Firstly, they are often paid fees to provide the expertise that the individual or business does not currently possess. Secondly, a consultant should be independent of the client, so that the advice received remains neutral. Finally, a consultant should be able to work flexibly based on client needs.

A marketing consultant is simply a person that provides specialist advice in marketing.

Why do brands hire consultants?

1.Specialist Expertise

There are three key benefits that the introduction of specialist expertise can bring to a business. Firstly, consultants with specialist expertise will often identify problems quicker than the internal resource. External consultants work with multiple clients and will have seen the same, or similar, the problem before. This experience will help a brand get to the solution quickly.

In marketing, a brand can see a wide range of problems on a day to day basis. The types of challenges faced can sit across several channels and may require deep expertise. The consultant must have a wealth of experience in a specific field where the challenge is present.

Secondly, specialist expertise can make a process or project more efficient. Consultants can be used for their specialist expertise when the business is implementing change within the business. Consultants could work as a member of a client’s team for the duration of the project and leave when it is complete.

For example, marketers often need specialist expertise when selecting and implementing new technologies. Demand-side platforms (DSPs) and Data Management Platforms (DMPs) are common technologies that often require specialist expertise that does not already exist within many brands.

Finally, specialist expertise can be used to up-skill the company on specific topics or areas of interest. This is particularly valuable when acquiring expertise internally is difficult, or when their existing understanding becomes dated.

Digital marketing is frequently changing. New channels and methodologies emerge while existing practices are restricted. For example, the restriction of cookies in the browser and the introduction of GDPR, fundamentally change how user data can be used in marketing. New practices will emerge as existing practices become obsolete.

2. External Perspective

Bringing outside perspective into a business assures that a decision being made is the correct one. Without an external perspective, teams can often become too insular in their thinking and miss the bigger picture or industry movements.

Another benefit of an external perspective is to bring innovation to the business. Consultants have often worked with many clients, so, therefore, have a good perspective on what is currently being achieved in the market. This allows them to guide a client towards innovative ideas.

An example of how marketers could benefit from an outside perspective is if they are looking to build a customised ad-technology stack. Consultants will often understand the pros and cons of both specialised and integrated stacks and how well different technologies inter-operate.

3. Additional resource

Consultants are often hired as an additional resource. Businesses can benefit from this if: they do not have the time to run a project internally, the expertise is needed quickly, or the resource is only needed for a finite amount of time.

An example of how consultants can be used as an additional resource is during the construction of best practice documentation or playbooks. Staff within businesses need to focus on their day jobs so often will not have the time to build valuable documentation.

This example is particularly relevant for brands operating in multiple markets. It is common to see varying levels of sophistication across markets.
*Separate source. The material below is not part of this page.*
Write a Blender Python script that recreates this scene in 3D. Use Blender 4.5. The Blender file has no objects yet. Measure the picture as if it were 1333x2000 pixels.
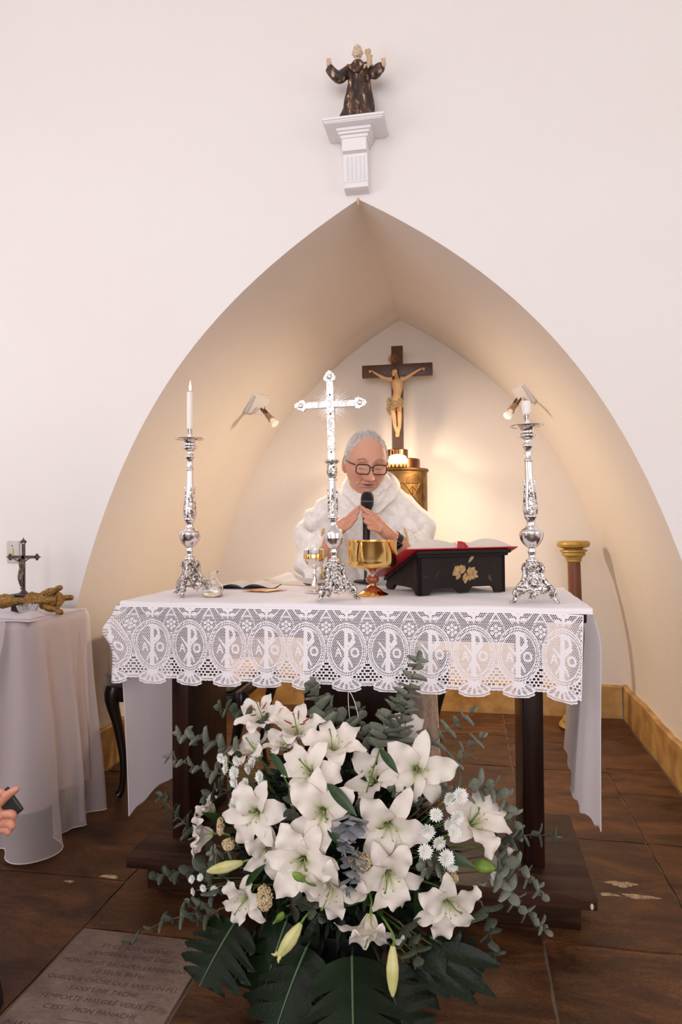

Because of this, it can be extremely useful to have standardised best practices across markets that share learnings and ultimately, save time.

4. Impartial advice

Consultants can be valuable for brands that are seeking impartial advice. Internal and external politics can often get in the way of the right decision for a business. The impartial advice provided by a consultant can empower the brand to make the right decisions and often assist in achieving internal sign off from senior leadership when it is required.

For marketers, the decisions that require impartial advice could be tactical. For example, where to invest media spend or how to best set up a campaign. More often, they are strategic. For example, what media agency or technology performed best in pitch, or what marketing operating model suits the brand best.

For example, an effective use of impartial advice is during an audit. It provides the brand with a clear view of best practice and how they compare. There should be no incentive for the consultant assessing the brand and its partners either positively or negatively.